A novel that appears destined to be best known for being banned in its native England and getting its author/publisher jailed. That ban, FYI, has since been overturned, yet LORD HORROR was never reprinted after its initial print run (a large portion of which was confiscated by British police), making this one of the rarest and most sought-after horror novels of all time, and the most famous entry in Savoy Books’ multi-media Lord Horror saga.

Certainly LORD HORROR is quite incendiary, as its reputation and subject matter portend, with a definite transgressive brilliance. Yet it’s also, ionically enough, the least outrageous of the Lord Horror novels—which came to include MOTHERFUCKERS, BAPTISED IN THE BLOOD OF MILLIONS, LA SQUAB and INVICTUS HORROR, all of which far outdid the excesses of this one yet didn’t undergo any censorship issues.

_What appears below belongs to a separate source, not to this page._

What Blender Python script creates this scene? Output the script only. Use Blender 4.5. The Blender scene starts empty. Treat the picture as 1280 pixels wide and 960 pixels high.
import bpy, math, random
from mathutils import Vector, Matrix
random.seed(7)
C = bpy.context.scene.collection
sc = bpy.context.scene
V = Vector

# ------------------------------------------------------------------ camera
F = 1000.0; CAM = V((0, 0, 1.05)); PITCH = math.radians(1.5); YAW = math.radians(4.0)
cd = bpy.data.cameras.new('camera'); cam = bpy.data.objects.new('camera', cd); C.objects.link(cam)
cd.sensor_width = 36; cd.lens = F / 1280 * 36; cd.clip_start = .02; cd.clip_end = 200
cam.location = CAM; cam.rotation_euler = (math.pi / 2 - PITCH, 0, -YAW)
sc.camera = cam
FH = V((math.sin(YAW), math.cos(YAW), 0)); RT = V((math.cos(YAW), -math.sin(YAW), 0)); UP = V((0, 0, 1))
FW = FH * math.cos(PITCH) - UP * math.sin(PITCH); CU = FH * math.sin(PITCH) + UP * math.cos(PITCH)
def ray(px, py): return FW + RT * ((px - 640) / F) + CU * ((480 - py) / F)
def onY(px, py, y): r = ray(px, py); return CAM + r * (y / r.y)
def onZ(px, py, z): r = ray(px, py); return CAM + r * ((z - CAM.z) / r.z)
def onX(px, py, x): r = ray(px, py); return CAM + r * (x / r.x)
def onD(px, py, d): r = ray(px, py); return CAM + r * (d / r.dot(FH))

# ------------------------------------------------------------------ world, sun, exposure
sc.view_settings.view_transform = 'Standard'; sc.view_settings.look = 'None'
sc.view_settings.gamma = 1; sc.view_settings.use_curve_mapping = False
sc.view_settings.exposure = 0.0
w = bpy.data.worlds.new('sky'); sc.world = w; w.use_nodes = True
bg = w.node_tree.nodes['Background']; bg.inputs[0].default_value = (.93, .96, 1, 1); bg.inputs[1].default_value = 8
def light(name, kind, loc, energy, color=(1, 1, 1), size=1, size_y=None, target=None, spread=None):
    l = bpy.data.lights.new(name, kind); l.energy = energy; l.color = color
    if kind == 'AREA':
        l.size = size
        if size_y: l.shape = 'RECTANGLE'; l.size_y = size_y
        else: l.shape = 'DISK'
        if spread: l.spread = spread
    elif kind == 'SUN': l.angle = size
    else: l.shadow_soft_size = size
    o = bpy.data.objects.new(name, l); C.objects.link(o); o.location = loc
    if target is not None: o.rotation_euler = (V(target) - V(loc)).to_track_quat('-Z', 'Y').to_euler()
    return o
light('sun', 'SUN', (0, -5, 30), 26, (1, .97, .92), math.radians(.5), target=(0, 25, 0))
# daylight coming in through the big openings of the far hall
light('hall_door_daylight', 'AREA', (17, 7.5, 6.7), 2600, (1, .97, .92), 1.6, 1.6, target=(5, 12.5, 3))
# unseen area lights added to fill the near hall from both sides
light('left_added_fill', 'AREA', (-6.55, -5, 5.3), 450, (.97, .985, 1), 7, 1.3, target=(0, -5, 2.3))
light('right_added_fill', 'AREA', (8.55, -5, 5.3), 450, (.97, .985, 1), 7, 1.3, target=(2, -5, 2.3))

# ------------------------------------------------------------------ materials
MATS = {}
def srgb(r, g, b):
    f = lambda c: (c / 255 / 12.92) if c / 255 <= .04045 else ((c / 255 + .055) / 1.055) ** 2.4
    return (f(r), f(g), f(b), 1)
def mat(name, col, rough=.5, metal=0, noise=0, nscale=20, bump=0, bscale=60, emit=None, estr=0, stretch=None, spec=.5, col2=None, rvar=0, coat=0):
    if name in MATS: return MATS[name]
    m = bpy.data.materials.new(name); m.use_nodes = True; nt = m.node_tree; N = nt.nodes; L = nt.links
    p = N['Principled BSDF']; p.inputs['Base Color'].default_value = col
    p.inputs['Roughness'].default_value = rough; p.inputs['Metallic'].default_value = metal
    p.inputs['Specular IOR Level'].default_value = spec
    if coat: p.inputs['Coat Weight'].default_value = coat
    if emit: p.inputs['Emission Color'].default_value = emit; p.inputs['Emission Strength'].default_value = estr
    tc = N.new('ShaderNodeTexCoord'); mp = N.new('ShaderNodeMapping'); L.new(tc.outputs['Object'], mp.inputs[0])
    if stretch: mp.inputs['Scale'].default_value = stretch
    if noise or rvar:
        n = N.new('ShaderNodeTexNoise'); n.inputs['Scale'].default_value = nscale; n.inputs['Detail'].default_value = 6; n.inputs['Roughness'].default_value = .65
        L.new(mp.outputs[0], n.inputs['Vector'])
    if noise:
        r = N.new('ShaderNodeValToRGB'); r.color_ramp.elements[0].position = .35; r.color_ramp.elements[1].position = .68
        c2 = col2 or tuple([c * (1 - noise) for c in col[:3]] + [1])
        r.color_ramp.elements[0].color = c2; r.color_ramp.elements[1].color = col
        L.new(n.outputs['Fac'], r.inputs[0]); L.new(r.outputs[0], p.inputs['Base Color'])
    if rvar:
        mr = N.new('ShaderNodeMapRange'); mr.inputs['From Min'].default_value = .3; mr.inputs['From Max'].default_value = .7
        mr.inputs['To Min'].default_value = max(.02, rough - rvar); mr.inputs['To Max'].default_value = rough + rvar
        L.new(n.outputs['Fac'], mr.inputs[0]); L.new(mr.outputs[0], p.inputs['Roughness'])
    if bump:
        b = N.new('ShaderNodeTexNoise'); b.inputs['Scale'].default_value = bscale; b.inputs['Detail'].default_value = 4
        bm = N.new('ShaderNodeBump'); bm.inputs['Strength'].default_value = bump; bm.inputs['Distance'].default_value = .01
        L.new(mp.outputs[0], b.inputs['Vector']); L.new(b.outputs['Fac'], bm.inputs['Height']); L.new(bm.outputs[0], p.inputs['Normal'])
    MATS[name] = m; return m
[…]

Lord Horror is a character inspired by William Joyce, a.k.a. Lord Haw-Haw, a British politician who was executed for broadcasting Nazi propaganda during WWII. Lord Horror is himself a Nazi-affiliated broadcaster, residing in an alternate universe England in which Germany won WWII. As in most “if-the-Nazis-won-the-war” scenarios the book’s opening third is taken up with much expository info about how this alternate history came about, interspaced with introductions to the various odd personages who make up the LORD HORROR universe.

Those characters include Lord Horror himself, who spends his days indiscriminately killing and/or experimenting on Jewish people while dreaming of resurrecting the apparently long deceased Adolph Hitler; Future Time, a French captain who enlists an army of dark-skinned androids on a quest to track down Hitler, who Future Time believes is alive and hidden away somewhere; and Meng and Ecker, deformed twins subjected to horrific experiments in Auschwitz who have since sworn allegiance to Lord Horror.

Ultra-violence, psychosexual weirdness and anti-Semitism are constants in this mad universe, and only grow increasingly prevalent as the novel advances. Hitler, it turns out, is indeed still alive, and becomes a pivotal character in the book’s final third. It’s then that the most notorious passage occurs, depicting a “final solution” devised by Lord Horror that involves an act of surreal cannibalism followed by a catharsis of sorts involving a literal bed of excrement, and also a hat comprised of disembodied vaginas.

If such imagery doesn’t offend you the constant racism just might (did I mention that in addition to Lord Horror’s many anti-Semitic rants the dark-skinned androids speak in exaggerated Uncle Tom dialect?). Nor do I think too many Neo-Nazis or rednecks will enjoy the book, which includes several lengthy diatribes on art history, the theories of Sigmund Freud and other weighty subjects. LORD HORROR’S brilliance, I’d argue, is in its idiosyncratic juxtaposition of historical speculation, surreal invention and sheer outrage, which not all readers will appreciate. Those elements were better integrated, of course, in the subsequent Lord Horror novels, to which this volume stands as a most compelling and provocative warm-up.